The Good Men Project

Iceland Set to Block Internet Porn Over Safety Concerns for Children

World pornography authority Professor Gail Dines says, “Iceland is taking a very progressive approach that no other democratic country has tried.”

Two years after the Icelandic Parliament successfully banned strip clubs, based on “the grounds that they violated the civil rights of the women who worked there and were harmful to society,” The island nation may become the first Western democratic nation to outlaw internet porn. Several new proposals in parliament are based on the argument that “porn violates the rights of both women who appear in it and children who are exposed to it.” The Daily Mail reports that legislation which bans the “printing and distribution” of pornographic materials has been in place in Iceland for quite some time, but it has never been updated to include the internet.

Several committees have been set up by Interior Minister Ögmundur Jónasson to determine the most effective way to block the “flood of graphic sexual material” that comes to the island via computers, games consoles and smartphones. Some of the methods being considered include a nationwide block on known porn IP addresses, and passing a law that would make it illegal to use credit cards based out of Iceland to access the sites.

Concerns over the potentially harmful effect of internet porn on children were first brought to the governments attention in 2010 after a nationwide inquiry and “wide-ranging consultation process” was undertaken  to focus on how rape and sexual assault cases are handled in the Icelandic justice system. The investigation found that,

Children exposed to violent pornography at an early age were showing the similar signs of trauma as youngsters who had been actually abused … These included becoming increasingly isolated and playing out what they had seen on the internet on younger family members or other children … It concluded that the extremely violent nature of the material now freely available on the web was increasing the intensity of sex attacks.

Mr. Jónasson, who is a member of the Left Green Movement, claims that “filtering out porn is not a question of censorship.  We have to be able to discuss a ban on violent pornography, which we all agree has a very harmful effects on young people and can have a clear link to incidences of violent crime.”

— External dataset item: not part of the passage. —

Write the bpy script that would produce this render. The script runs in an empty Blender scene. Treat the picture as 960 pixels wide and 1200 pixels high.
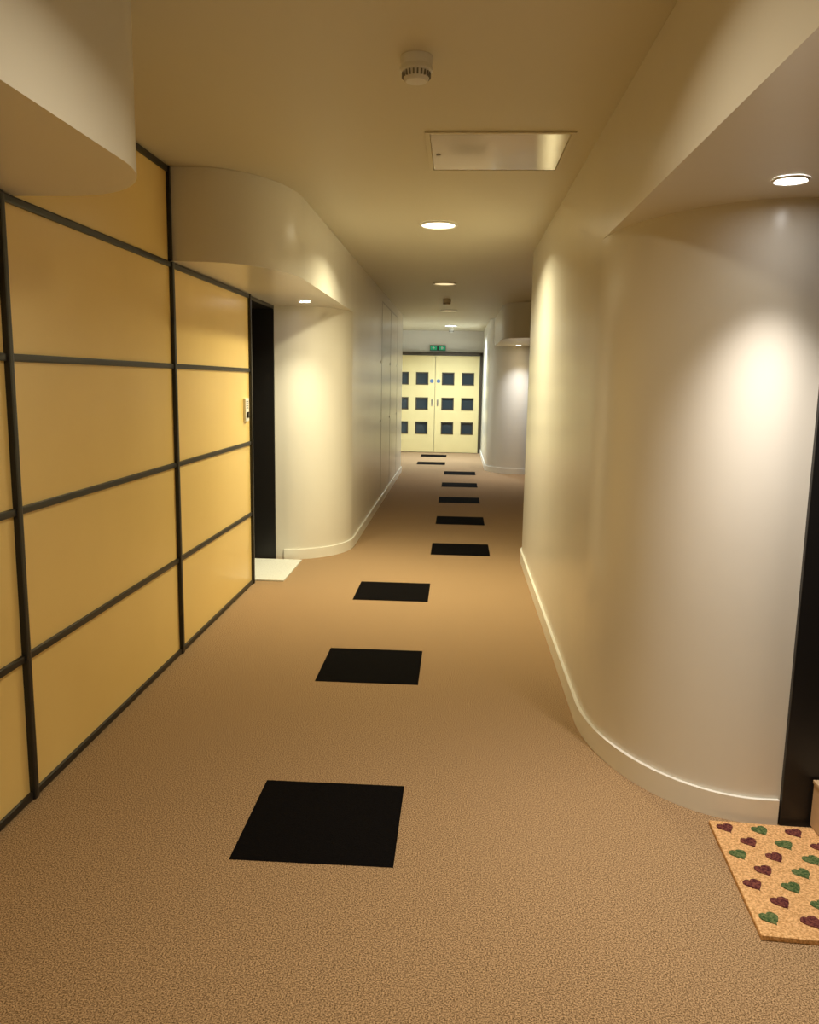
import bpy, bmesh, math, random
from mathutils import Vector, Matrix
random.seed(4)
S = bpy.context.scene
S.view_settings.view_transform = 'Standard'
CZ = 2.54; SZ = 2.08

# ---------------------------------------------------------------- materials
def mat(name, col, rough=.5, metal=0, spec=.5, noise=None, bump=None, emis=None, coat=0):
    m = bpy.data.materials.new(name); m.use_nodes = True
    nt = m.node_tree; b = nt.nodes['Principled BSDF']
    b.inputs['Base Color'].default_value = (*col, 1)
    b.inputs['Roughness'].default_value = rough
    b.inputs['Metallic'].default_value = metal
    b.inputs['Specular IOR Level'].default_value = spec
    if coat: b.inputs['Coat Weight'].default_value = coat
    tc = nt.nodes.new('ShaderNodeTexCoord')
    if noise:
        sc, col2, lo, hi = noise
        n = nt.nodes.new('ShaderNodeTexNoise'); n.inputs['Scale'].default_value = sc
        n.inputs['Detail'].default_value = 4
        r = nt.nodes.new('ShaderNodeValToRGB')
        r.color_ramp.elements[0].position = lo; r.color_ramp.elements[1].position = hi
        r.color_ramp.elements[0].color = (*col, 1); r.color_ramp.elements[1].color = (*col2, 1)
        nt.links.new(tc.outputs['Object'], n.inputs['Vector'])
        nt.links.new(n.outputs['Fac'], r.inputs['Fac'])
        nt.links.new(r.outputs['Color'], b.inputs['Base Color'])
    if bump:
        sc, st, dist = bump
        n2 = nt.nodes.new('ShaderNodeTexNoise'); n2.inputs['Scale'].default_value = sc
        n2.inputs['Detail'].default_value = 3
        bp = nt.nodes.new('ShaderNodeBump'); bp.inputs['Strength'].default_value = st
        bp.inputs['Distance'].default_value = dist
        nt.links.new(tc.outputs['Object'], n2.inputs['Vector'])
        nt.links.new(n2.outputs['Fac'], bp.inputs['Height'])
        nt.links.new(bp.outputs['Normal'], b.inputs['Normal'])
    if emis:
        b.inputs['Emission Color'].default_value = (*emis[0], 1)
        b.inputs['Emission Strength'].default_value = emis[1]
    return m

M_wall = mat('painted_wall', (.80, .77, .695), .27, noise=(1.5, (.77, .74, .665), .3, .7), bump=(3, .12, .01))
M_ceil = mat('painted_ceiling', (.70, .65, .50), .5, bump=(2, .1, .01))
M_base = mat('baseboard_gloss', (.86, .84, .77), .3)
M_carpet = mat('brown_carpet', (.135, .078, .036), .95, spec=.1, noise=(240, (.60, .405, .225), .37, .64), bump=(280, .5, .003))
M_tile = mat('black_carpet', (.003, .0026, .0026), .95, spec=.03, noise=(200, (.007, .006, .006), .3, .7), bump=(220, .5, .003))
M_yel = mat('yellow_panel', (.93, .69, .265), .30, noise=(2, (.89, .65, .24), .3, .7), bump=(2.5, .08, .01))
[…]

The political advisor to the Interior Minister, Halla Gunnarsdóttir says, “There is a strong consensus building in Iceland … We have so many experts from educationalists to the police and those who work with children behind this, that this has become much broader than party politics … This move is not anti-sex. It is anti-violence because young children are seeing porn and acting it out. That is where we draw the line … This material is blurring the boundaries for young people about what is right and wrong.”

While many argue that it is the right and responsibility of parents to determine what, and when their children are exposed to “graphic sexual content,” Miss Gunnarsdóttir argues that parents can no longer be held fully responsible for what types of sexually explicit material their children come into contact with. She says, “Parents are not the only ones responsible for protecting our young people. They cannot be with their children all the time and the porn industry actively tries to seek children out … Children also no longer use computers just in their homes. They access the internet in many places, in many ways and on smartphones. We say protecting our children is a task for the whole society.”

Do you think a ban on internet porn in Iceland would be successful?

Do you think it is the right, or responsibility of the government to ban porn to protect children?